TO BE DONE: Each line of the data that includes the string "pixels" is to be copied out.

_ _ _ _ _

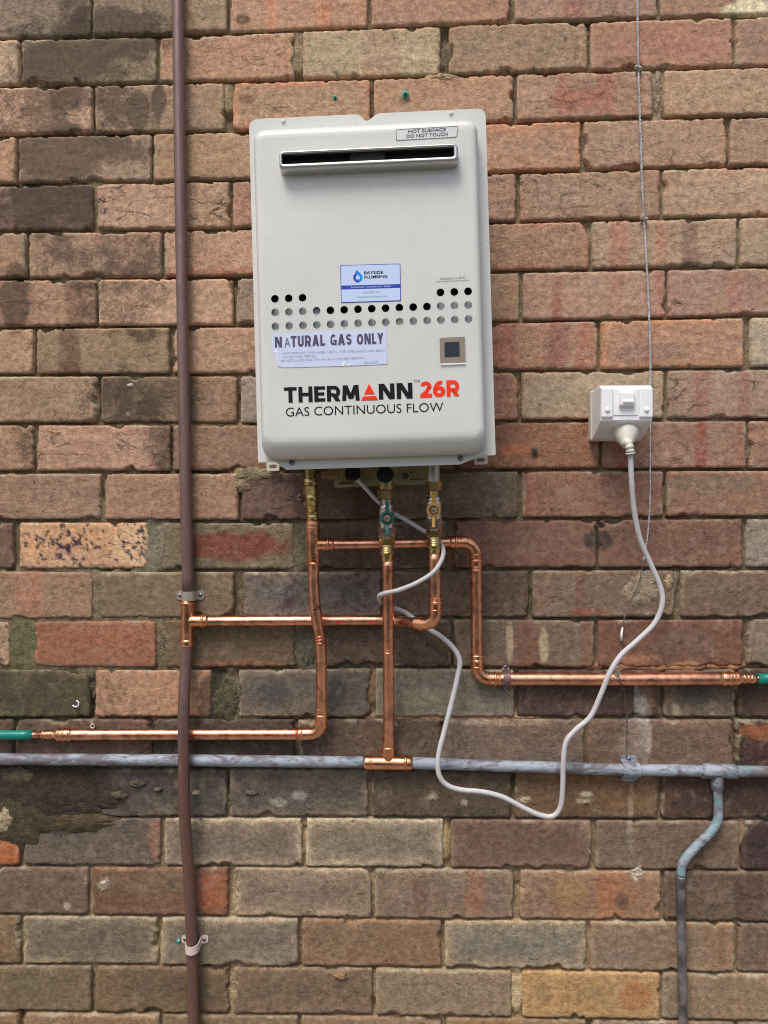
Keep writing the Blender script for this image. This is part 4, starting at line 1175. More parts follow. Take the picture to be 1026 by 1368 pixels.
text('sticker_lettering', '0404 087 358', 485, 391.9, 507.5, 391.2, 2.2, M['ink_faint'], stk, DC + .0009)
text('sticker_lettering', 'baysideplumbing.com.au', 477, 397.7, 516.6, 396.4, 2.2, M['ink_faint'], stk, DC + .0009)
# status window
sw = [H(587.2, 451.0), H(621.0, 449.2), H(621.9, 484.6), H(588.0, 485.6)]
swp = [(587.4, 451.4), (620.8, 449.6), (621.7, 484.3), (588.0, 485.6)]
fw = poly_px('window_frame', swp, M['taupe'], heater, DC + .0016, .0014)
poly_px('status_window', [(593.7, 457.4), (613.6, 456.2), (614.3, 476.2), (594.0, 477.4)], M['dark_glass'], fw, DC + .0019)
poly_px('window_lip', [(588.0, 485.7), (621.8, 484.5), (622.2, 486.4), (588.4, 487.6)], M['plastic'], heater, DC + .002)

# ------------------------------------------------------------------ plumbing helpers
def pr(px_w, d): return px_w / F_PX * (CAM_D - d)          # a width in pixels at depth d -> metres
def P3(l): return [pt(x, y, d) for x, y, d in l]
def stack(parent, ax, segs):
    """ax(y) -> (px x, depth); segs (y0, y1, width px, shape, material, name)"""
    for y0, y1, w, shape, mat, name in segs:
        xa, da = ax(y0); xb, db = ax(y1)
        a = pt(xa, y0, da); b_ = pt(xb, y1, db); r = pr(w, (da + db) / 2) / 2
        if shape == 'hex':
            e = .06
            lathe(name, a, b_, [(0, r * .92), (e * 1.8, r * 1.07), (1 - e * 1.8, r * 1.07), (1, r * .92)], mat, parent, 6, False)
        elif shape == 'ring':
            lathe(name, a, b_, [(0, r * .88), (.25, r), (.75, r), (1, r * .88)], mat, parent, 28)
        elif shape == 'rib':
            pf = [(0, r * .94)]
            for k in range(1, 8): pf.append((k / 8, r * (1.0 if k % 2 else .9)))
            pf.append((1, r * .94))
            lathe(name, a, b_, pf, mat, parent, 28)
        else:
            lathe(name, a, b_, [(0, r * .97), (.08, r), (.92, r), (1, r * .97)], mat, parent, 28)
def bead(parent, x, y, d, dx, dy, w, mat, dd_=0.0, ln=4.0, name='bead'):
    """rolled ring round a pipe; (dx,dy) pixel direction of the pipe"""
    n_ = math.hypot(dx, dy); dx, dy = dx / n_ * ln / 2, dy / n_ * ln / 2
    a = pt(x - dx, y - dy, d - dd_); b_ = pt(x + dx, y + dy, d + dd_)
    r = pr(w, d) / 2
    pf = [(t / 8, r * (.80 + .20 * math.sin(math.pi * t / 8) ** .6)) for t in range(9)]
    return lathe(name, a, b_, pf, mat, parent, 28)
def sock(name, parent, pts_, w, mat, seg=28):
    P = subdivide(P3(pts_), .004); r = pr(w, pts_[0][2]) / 2
    m_ = len(P); rad = []
    for i in range(m_):
        e = min(i, m_ - 1 - i)
        rad.append(r * (1.0 if e else .93))
    return tube(name, P, rad, mat, parent, seg)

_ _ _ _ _

COMPLETE OUTPUT:
Keep writing the Blender script for this image. This is part 4, starting at line 1175. More parts follow. Take the picture to be 1026 by 1368 pixels.
def pr(px_w, d): return px_w / F_PX * (CAM_D - d)          # a width in pixels at depth d -> metres